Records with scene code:
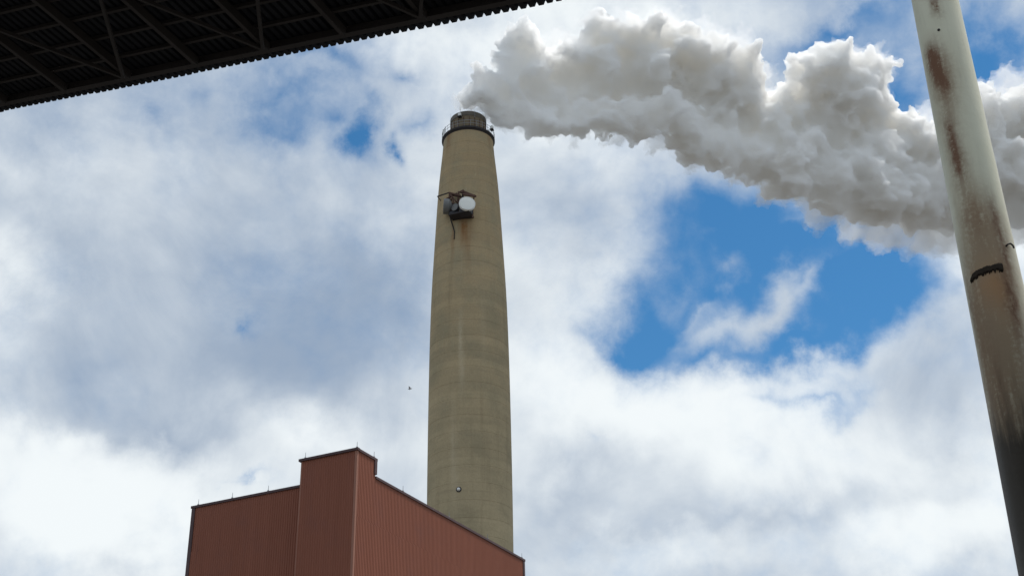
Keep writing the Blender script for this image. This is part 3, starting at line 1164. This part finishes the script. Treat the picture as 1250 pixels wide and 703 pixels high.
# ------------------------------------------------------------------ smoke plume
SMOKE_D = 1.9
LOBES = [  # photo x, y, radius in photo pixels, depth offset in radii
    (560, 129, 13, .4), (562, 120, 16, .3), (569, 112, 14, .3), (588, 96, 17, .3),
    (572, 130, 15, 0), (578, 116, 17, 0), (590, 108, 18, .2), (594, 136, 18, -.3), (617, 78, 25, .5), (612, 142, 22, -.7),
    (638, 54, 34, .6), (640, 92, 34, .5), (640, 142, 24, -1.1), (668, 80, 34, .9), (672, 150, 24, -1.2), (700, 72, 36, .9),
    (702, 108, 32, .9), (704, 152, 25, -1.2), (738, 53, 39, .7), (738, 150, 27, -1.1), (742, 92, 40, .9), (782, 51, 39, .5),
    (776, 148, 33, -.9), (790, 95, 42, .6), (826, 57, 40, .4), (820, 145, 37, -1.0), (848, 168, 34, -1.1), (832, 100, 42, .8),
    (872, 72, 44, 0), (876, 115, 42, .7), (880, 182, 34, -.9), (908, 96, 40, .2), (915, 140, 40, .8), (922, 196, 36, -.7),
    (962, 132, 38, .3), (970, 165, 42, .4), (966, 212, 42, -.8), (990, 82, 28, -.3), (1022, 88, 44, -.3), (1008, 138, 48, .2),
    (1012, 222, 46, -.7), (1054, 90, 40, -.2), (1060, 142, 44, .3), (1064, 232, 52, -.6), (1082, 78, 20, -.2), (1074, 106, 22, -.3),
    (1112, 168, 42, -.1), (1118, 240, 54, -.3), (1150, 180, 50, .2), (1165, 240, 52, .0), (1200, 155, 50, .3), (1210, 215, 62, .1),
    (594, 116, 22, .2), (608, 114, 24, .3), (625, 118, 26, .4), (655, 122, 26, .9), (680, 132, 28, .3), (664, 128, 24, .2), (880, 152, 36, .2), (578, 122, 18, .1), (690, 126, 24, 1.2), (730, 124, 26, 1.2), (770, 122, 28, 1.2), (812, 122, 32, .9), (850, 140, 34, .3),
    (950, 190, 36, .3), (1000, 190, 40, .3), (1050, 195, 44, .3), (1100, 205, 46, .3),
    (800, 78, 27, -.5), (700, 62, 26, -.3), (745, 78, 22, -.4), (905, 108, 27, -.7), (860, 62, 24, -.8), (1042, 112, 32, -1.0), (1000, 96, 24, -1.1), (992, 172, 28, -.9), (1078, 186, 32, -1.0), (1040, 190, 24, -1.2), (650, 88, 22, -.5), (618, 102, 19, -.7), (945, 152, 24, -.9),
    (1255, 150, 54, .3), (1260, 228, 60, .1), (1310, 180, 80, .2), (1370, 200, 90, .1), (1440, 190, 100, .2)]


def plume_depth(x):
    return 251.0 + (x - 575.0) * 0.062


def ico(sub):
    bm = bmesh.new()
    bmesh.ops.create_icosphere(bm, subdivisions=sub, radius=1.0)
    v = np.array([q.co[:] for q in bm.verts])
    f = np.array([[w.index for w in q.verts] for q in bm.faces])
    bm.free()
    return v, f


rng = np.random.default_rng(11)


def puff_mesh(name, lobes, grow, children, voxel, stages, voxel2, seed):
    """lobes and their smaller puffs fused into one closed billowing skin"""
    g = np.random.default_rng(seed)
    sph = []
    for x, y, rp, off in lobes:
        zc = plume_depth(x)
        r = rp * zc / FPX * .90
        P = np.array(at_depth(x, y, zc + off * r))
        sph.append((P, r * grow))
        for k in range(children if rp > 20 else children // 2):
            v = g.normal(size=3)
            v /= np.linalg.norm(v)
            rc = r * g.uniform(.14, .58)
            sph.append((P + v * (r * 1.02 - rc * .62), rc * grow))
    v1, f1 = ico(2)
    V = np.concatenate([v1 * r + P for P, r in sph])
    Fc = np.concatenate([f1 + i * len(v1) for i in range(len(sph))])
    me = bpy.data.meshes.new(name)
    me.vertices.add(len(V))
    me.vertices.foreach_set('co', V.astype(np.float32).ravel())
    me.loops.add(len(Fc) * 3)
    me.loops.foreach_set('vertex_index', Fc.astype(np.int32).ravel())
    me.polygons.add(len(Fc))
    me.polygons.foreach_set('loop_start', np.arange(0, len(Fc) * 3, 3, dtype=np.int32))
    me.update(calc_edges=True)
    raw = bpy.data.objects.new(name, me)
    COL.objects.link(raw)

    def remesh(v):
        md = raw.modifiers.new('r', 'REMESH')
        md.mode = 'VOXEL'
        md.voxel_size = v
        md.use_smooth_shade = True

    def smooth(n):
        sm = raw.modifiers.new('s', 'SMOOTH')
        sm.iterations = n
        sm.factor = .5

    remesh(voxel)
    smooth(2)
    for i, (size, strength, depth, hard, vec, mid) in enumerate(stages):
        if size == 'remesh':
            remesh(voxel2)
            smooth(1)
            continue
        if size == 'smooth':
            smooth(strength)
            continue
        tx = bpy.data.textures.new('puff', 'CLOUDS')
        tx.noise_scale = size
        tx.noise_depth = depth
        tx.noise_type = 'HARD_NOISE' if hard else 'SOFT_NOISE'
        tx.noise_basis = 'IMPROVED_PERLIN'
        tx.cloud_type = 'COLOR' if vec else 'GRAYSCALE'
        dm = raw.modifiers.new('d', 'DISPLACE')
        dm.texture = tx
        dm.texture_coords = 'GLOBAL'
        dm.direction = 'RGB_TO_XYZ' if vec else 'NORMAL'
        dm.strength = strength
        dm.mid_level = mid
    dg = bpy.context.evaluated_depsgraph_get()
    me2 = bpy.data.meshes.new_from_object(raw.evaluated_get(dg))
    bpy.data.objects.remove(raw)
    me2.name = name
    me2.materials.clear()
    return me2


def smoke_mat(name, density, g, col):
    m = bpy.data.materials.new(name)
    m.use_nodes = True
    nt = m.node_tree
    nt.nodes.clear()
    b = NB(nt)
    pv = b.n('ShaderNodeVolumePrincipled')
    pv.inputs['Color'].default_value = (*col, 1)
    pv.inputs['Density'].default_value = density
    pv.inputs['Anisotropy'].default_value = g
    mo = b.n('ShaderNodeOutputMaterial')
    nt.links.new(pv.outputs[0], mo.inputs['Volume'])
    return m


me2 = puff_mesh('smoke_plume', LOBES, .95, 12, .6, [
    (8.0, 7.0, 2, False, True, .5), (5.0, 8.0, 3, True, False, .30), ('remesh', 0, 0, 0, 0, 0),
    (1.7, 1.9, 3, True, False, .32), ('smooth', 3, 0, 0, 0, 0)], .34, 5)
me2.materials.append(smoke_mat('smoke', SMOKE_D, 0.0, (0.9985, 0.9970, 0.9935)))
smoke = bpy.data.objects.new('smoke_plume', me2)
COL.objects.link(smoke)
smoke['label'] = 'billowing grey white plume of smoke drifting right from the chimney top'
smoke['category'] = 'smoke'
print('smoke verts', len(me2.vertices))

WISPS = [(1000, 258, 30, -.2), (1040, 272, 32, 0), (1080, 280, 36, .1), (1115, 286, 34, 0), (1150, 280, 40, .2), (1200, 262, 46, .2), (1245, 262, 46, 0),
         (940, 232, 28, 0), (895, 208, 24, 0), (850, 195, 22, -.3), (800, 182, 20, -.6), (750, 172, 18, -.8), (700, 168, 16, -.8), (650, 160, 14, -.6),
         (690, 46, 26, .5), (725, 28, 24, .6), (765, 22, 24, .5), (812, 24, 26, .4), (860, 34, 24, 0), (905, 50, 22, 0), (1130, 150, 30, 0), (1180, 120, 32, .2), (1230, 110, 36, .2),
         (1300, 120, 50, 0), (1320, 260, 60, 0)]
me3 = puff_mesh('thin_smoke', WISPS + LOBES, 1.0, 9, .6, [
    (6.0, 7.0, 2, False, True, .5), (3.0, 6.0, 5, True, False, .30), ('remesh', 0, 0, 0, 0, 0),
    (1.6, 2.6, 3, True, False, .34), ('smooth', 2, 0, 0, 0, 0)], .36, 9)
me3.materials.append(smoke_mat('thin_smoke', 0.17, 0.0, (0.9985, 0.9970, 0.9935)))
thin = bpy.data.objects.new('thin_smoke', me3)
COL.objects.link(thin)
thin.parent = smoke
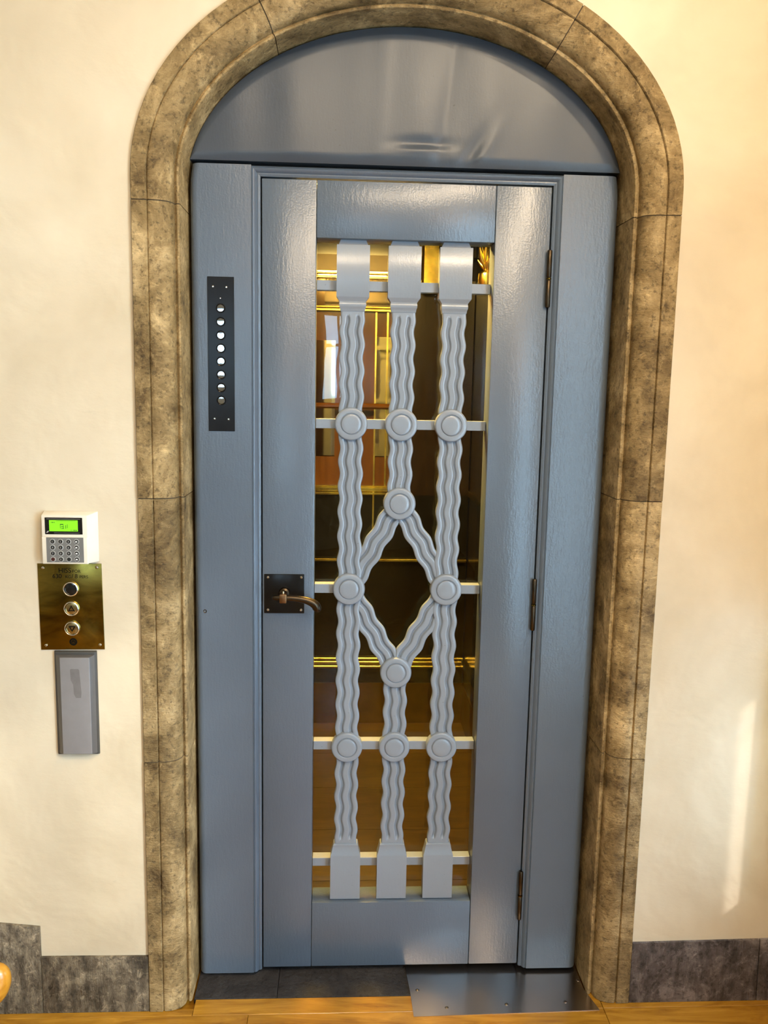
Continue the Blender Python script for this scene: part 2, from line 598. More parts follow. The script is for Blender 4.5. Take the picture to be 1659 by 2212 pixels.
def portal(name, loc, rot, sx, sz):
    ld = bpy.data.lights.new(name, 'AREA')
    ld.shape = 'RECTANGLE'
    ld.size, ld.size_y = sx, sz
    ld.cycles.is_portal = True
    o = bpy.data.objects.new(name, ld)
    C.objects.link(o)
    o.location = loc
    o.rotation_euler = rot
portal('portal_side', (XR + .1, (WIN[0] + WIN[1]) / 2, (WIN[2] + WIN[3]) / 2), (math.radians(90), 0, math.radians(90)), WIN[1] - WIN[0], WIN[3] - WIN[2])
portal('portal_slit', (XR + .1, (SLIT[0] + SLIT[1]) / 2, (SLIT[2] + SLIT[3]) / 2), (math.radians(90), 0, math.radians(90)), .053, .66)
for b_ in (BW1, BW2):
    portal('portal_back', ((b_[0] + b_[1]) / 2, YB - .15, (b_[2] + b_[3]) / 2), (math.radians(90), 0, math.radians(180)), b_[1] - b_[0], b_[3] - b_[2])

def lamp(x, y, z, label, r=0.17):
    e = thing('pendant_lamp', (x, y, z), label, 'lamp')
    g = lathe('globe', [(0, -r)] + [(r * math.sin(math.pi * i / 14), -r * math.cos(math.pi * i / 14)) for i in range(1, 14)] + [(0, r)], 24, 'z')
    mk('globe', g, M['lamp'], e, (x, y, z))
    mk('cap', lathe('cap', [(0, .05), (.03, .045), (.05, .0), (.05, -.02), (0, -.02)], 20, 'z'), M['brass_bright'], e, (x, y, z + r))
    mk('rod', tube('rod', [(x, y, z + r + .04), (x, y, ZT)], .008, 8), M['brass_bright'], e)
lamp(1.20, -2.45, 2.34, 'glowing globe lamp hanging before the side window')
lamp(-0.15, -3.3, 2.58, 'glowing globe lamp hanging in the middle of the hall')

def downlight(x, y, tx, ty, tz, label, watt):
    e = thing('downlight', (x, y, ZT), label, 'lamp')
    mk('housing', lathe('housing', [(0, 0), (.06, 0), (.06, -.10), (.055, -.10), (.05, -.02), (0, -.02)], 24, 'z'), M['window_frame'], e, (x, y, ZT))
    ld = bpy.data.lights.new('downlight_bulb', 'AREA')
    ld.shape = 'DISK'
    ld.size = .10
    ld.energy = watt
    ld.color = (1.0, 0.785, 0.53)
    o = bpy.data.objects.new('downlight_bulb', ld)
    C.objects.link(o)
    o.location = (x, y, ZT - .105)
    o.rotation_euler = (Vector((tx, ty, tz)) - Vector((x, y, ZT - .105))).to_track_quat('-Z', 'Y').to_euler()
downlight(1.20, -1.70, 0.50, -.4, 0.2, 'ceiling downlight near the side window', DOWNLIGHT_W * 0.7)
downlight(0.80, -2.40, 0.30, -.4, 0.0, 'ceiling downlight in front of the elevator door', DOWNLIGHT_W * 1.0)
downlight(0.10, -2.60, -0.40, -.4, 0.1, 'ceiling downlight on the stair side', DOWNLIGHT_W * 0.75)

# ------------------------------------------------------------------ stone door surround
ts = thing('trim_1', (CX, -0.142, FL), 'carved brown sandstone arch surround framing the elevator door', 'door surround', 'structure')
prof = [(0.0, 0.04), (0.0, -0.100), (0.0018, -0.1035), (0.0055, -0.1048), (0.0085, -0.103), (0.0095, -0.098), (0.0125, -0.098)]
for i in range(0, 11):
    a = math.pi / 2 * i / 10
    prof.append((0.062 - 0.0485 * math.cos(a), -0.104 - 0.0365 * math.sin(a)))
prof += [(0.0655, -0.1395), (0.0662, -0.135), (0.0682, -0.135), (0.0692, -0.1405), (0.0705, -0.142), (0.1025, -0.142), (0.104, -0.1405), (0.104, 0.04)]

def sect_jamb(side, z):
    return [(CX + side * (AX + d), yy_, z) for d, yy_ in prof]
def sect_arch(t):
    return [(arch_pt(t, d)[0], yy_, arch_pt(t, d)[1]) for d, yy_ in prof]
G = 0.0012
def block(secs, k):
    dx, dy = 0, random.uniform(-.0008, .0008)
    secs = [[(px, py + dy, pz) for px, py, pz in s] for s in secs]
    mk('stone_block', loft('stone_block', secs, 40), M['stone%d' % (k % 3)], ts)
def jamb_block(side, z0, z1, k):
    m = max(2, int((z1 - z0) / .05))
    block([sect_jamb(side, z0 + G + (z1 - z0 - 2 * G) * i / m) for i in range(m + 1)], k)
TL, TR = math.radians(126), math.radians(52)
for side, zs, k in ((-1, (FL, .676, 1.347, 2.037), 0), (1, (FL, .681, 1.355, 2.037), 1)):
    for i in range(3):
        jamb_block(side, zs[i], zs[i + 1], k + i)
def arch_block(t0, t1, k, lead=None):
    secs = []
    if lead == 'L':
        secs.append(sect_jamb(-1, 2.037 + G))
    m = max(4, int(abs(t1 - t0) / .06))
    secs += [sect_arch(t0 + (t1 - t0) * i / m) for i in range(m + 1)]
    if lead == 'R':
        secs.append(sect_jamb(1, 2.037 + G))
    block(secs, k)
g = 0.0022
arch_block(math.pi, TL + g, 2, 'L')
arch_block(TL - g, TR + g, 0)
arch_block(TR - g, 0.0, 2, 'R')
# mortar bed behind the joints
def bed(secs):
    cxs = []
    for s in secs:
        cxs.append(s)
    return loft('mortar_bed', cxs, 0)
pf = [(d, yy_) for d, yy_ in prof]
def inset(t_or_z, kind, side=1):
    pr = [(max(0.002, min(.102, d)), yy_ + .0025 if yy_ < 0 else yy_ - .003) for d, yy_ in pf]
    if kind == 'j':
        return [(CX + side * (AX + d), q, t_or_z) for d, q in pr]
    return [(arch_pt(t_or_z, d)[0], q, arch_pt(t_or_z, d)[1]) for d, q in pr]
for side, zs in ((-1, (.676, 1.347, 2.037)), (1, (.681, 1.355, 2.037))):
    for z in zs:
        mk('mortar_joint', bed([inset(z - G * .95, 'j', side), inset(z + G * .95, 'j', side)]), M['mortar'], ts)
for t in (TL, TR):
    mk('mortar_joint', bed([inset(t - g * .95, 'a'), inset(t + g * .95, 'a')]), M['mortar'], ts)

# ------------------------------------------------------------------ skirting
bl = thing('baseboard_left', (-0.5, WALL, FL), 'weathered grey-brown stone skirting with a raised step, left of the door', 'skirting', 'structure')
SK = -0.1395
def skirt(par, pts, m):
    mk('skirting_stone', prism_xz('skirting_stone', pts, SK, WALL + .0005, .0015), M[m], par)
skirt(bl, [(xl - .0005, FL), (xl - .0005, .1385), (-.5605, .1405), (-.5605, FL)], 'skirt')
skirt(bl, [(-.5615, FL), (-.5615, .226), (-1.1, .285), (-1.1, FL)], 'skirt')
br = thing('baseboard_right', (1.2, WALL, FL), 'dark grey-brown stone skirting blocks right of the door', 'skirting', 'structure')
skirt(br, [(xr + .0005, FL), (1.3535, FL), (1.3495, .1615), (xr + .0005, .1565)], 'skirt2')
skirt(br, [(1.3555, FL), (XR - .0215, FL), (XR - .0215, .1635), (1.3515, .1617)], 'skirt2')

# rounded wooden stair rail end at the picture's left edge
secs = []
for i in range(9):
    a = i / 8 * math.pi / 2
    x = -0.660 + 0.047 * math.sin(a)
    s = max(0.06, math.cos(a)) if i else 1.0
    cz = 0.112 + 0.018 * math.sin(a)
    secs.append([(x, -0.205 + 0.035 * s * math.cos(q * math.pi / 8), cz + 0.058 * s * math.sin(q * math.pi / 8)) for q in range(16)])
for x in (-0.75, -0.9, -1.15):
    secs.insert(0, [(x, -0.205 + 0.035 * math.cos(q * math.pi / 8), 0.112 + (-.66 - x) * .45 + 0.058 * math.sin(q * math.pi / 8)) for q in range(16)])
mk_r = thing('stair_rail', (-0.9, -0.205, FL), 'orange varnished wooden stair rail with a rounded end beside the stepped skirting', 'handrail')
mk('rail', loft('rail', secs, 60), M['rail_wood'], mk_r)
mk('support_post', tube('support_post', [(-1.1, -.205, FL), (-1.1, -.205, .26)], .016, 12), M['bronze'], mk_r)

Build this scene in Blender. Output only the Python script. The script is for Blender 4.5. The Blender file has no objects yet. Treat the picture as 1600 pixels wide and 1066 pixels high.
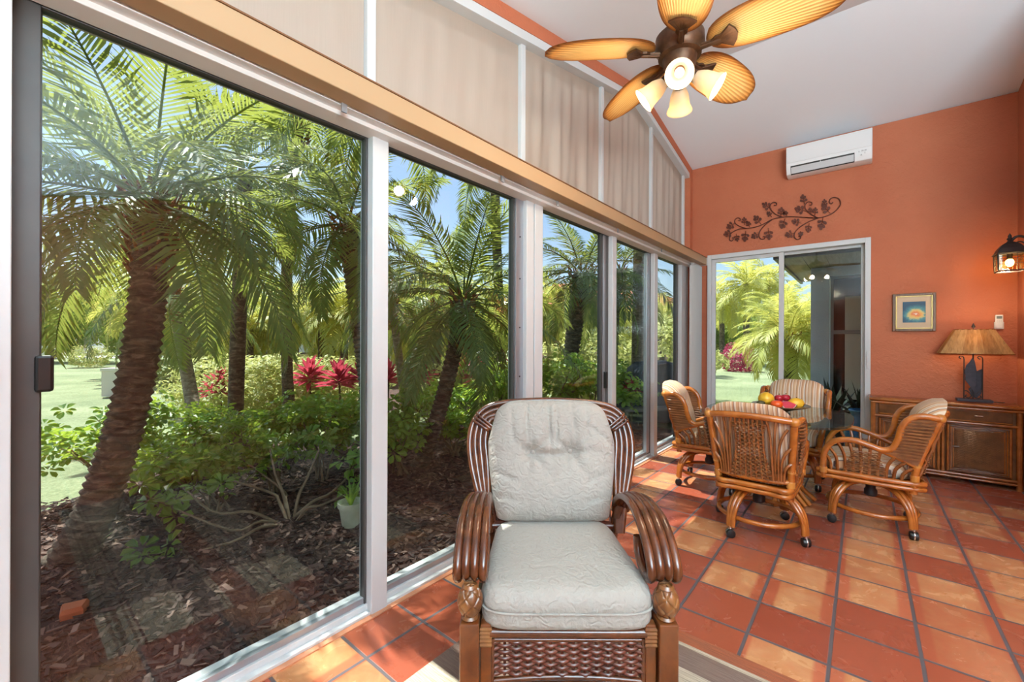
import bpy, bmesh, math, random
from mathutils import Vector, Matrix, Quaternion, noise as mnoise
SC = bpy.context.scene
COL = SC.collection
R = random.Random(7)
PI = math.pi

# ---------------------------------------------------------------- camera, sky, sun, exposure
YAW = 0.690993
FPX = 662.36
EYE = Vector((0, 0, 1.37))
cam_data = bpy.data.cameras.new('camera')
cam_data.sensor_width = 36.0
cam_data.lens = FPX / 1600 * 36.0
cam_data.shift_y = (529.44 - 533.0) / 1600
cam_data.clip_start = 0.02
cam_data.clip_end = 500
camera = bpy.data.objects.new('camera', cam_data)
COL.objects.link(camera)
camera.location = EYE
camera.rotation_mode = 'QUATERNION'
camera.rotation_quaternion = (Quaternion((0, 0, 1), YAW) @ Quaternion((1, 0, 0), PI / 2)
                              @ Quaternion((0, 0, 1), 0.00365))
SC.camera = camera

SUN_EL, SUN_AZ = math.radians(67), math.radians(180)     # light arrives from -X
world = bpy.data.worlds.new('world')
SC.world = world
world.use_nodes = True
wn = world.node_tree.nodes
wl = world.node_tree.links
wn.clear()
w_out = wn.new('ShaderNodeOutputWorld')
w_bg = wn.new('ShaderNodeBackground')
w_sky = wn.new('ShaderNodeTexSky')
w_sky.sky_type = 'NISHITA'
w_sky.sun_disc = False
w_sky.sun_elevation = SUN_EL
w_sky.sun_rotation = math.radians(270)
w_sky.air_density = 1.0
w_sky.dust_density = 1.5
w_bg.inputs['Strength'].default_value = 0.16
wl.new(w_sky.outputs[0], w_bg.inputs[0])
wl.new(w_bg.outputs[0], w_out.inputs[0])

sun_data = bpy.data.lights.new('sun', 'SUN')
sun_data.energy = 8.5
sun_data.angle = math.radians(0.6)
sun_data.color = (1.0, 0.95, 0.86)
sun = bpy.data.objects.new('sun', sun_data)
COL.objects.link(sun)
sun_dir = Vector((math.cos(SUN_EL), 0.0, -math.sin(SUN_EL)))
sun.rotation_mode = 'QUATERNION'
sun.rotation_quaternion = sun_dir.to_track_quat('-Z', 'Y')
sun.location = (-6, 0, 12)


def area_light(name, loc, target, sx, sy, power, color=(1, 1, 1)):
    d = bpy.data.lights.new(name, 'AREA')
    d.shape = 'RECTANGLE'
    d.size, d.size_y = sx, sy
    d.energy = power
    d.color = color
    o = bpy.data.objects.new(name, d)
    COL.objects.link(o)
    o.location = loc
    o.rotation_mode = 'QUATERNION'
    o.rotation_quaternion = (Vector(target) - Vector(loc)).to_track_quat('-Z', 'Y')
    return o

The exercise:
Leaving the pictures out, write out exactly the lines from the line containing "Build this scene" through the line containing "PI = math.pi", both included.

Response below:
Build this scene in Blender. Output only the Python script. The script is for Blender 4.5. The Blender file has no objects yet. Treat the picture as 1600 pixels wide and 1066 pixels high.
import bpy, bmesh, math, random
from mathutils import Vector, Matrix, Quaternion, noise as mnoise
SC = bpy.context.scene
COL = SC.collection
R = random.Random(7)
PI = math.pi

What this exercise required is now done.